**WHAT YOU SHOULD DO:** Leave out the pictures and set down exactly the lines from the start of the listing through the one with "scene.camera = cam", both included.
[Start of RECORDED INFORMATION]
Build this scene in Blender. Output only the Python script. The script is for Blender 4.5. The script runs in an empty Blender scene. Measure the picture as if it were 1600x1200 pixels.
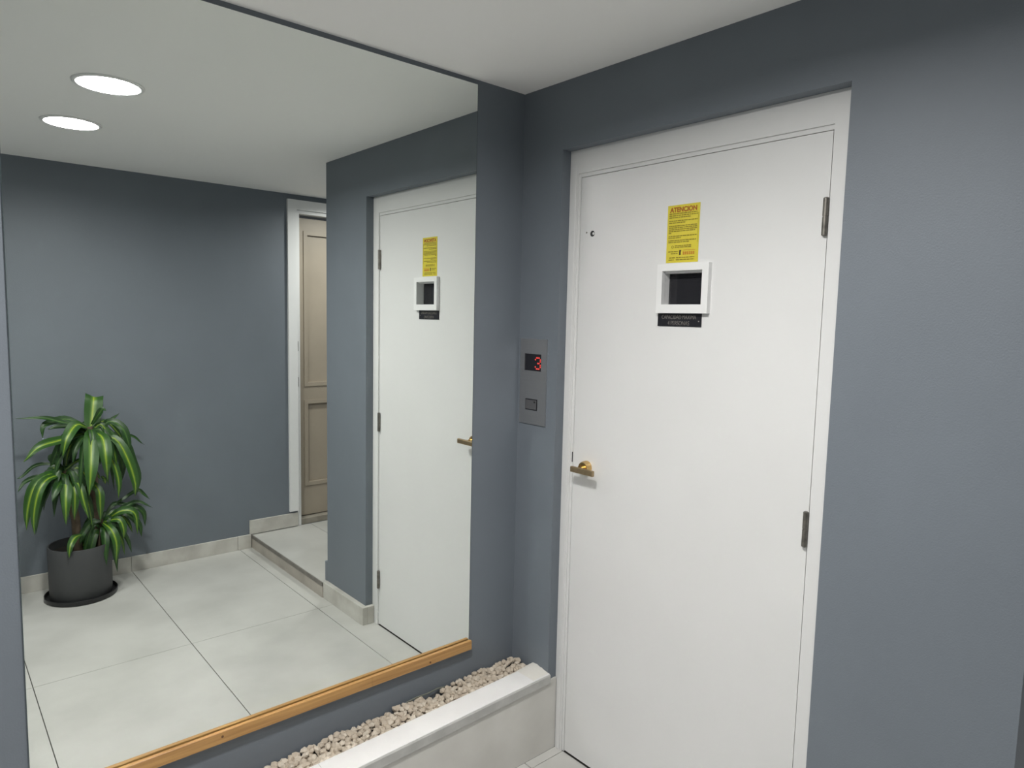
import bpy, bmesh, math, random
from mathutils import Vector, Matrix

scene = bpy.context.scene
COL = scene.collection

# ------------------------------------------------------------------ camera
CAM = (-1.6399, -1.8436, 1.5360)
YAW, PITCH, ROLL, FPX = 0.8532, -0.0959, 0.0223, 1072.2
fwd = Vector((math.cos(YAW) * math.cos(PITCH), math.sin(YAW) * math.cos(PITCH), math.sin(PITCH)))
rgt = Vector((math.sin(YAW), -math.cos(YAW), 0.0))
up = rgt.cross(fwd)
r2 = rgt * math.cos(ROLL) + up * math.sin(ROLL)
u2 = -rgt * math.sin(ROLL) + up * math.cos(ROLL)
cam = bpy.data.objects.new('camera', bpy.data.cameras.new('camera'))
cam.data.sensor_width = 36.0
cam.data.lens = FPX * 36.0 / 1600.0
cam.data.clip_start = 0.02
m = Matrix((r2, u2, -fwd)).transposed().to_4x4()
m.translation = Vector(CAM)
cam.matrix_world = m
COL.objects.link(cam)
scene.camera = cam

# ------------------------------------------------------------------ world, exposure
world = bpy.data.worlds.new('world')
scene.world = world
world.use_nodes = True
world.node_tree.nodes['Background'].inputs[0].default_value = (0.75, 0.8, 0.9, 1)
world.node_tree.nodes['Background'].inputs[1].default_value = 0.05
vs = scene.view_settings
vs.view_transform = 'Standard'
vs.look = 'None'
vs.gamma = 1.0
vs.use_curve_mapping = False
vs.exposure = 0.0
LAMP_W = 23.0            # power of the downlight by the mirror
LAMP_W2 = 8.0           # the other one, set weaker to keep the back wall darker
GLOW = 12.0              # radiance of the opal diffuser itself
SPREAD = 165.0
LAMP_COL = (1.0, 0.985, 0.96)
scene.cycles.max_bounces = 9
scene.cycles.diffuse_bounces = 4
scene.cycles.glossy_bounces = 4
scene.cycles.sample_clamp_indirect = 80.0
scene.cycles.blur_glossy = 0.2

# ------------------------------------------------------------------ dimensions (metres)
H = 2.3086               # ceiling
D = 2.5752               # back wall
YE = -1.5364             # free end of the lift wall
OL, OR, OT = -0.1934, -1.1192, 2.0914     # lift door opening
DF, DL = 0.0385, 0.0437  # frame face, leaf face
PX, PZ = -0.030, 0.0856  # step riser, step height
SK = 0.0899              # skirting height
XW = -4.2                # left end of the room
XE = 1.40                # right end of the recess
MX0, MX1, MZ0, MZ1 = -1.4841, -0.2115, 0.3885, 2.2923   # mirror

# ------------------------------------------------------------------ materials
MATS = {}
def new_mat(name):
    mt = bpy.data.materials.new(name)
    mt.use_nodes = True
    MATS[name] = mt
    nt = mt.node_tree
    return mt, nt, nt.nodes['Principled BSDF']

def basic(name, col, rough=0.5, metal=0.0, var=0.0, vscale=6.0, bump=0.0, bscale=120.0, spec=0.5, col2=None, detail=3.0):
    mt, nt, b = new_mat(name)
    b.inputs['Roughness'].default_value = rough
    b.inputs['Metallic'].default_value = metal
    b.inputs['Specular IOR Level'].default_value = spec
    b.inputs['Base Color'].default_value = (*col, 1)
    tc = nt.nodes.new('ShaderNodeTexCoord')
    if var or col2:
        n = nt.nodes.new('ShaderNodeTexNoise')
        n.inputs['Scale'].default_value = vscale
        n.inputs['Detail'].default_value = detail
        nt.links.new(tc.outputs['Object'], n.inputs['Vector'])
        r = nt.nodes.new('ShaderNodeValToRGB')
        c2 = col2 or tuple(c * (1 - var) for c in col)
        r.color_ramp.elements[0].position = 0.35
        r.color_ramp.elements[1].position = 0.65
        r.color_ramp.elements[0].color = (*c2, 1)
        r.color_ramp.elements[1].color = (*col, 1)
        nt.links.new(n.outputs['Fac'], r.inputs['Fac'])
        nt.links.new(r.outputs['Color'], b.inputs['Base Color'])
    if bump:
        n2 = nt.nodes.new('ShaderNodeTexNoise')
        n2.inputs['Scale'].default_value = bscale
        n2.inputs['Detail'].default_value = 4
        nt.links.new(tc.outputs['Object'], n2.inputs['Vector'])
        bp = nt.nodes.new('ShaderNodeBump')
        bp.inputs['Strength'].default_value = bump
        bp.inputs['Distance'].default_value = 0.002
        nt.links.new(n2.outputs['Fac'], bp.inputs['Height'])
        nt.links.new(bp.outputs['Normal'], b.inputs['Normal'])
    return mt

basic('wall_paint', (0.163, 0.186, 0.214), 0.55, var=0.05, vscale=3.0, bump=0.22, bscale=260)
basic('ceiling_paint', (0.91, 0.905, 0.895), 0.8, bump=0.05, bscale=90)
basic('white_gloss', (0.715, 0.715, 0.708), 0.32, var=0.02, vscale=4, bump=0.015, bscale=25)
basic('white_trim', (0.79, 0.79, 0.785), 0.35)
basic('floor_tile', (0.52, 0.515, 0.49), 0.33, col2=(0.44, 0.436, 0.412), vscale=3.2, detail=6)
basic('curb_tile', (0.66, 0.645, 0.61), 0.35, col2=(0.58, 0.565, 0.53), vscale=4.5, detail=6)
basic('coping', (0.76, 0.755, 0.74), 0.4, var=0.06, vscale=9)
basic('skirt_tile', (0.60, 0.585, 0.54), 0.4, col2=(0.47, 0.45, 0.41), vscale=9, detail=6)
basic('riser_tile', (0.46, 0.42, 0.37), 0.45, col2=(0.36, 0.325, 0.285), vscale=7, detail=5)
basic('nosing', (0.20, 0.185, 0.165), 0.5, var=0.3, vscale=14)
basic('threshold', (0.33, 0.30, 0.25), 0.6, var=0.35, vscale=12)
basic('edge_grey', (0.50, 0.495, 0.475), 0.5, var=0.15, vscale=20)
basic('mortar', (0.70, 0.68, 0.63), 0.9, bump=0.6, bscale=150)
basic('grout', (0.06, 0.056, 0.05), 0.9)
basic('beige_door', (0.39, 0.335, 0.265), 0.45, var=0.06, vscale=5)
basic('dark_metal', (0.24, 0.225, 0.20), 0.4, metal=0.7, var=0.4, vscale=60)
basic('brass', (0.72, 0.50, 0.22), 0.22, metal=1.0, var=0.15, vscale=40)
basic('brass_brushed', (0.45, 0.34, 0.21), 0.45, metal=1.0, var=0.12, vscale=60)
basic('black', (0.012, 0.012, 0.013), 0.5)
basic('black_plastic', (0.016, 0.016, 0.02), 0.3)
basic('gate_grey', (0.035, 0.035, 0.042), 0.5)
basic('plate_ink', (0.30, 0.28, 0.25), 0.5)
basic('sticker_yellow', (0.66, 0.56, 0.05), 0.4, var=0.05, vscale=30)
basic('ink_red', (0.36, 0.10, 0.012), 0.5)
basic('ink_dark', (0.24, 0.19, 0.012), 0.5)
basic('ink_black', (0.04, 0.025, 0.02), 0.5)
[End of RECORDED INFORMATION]
**SOLUTION TO THIS PROBLEM:**
Build this scene in Blender. Output only the Python script. The script is for Blender 4.5. The script runs in an empty Blender scene. Measure the picture as if it were 1600x1200 pixels.
import bpy, bmesh, math, random
from mathutils import Vector, Matrix

scene = bpy.context.scene
COL = scene.collection

# ------------------------------------------------------------------ camera
CAM = (-1.6399, -1.8436, 1.5360)
YAW, PITCH, ROLL, FPX = 0.8532, -0.0959, 0.0223, 1072.2
fwd = Vector((math.cos(YAW) * math.cos(PITCH), math.sin(YAW) * math.cos(PITCH), math.sin(PITCH)))
rgt = Vector((math.sin(YAW), -math.cos(YAW), 0.0))
up = rgt.cross(fwd)
r2 = rgt * math.cos(ROLL) + up * math.sin(ROLL)
u2 = -rgt * math.sin(ROLL) + up * math.cos(ROLL)
cam = bpy.data.objects.new('camera', bpy.data.cameras.new('camera'))
cam.data.sensor_width = 36.0
cam.data.lens = FPX * 36.0 / 1600.0
cam.data.clip_start = 0.02
m = Matrix((r2, u2, -fwd)).transposed().to_4x4()
m.translation = Vector(CAM)
cam.matrix_world = m
COL.objects.link(cam)
scene.camera = cam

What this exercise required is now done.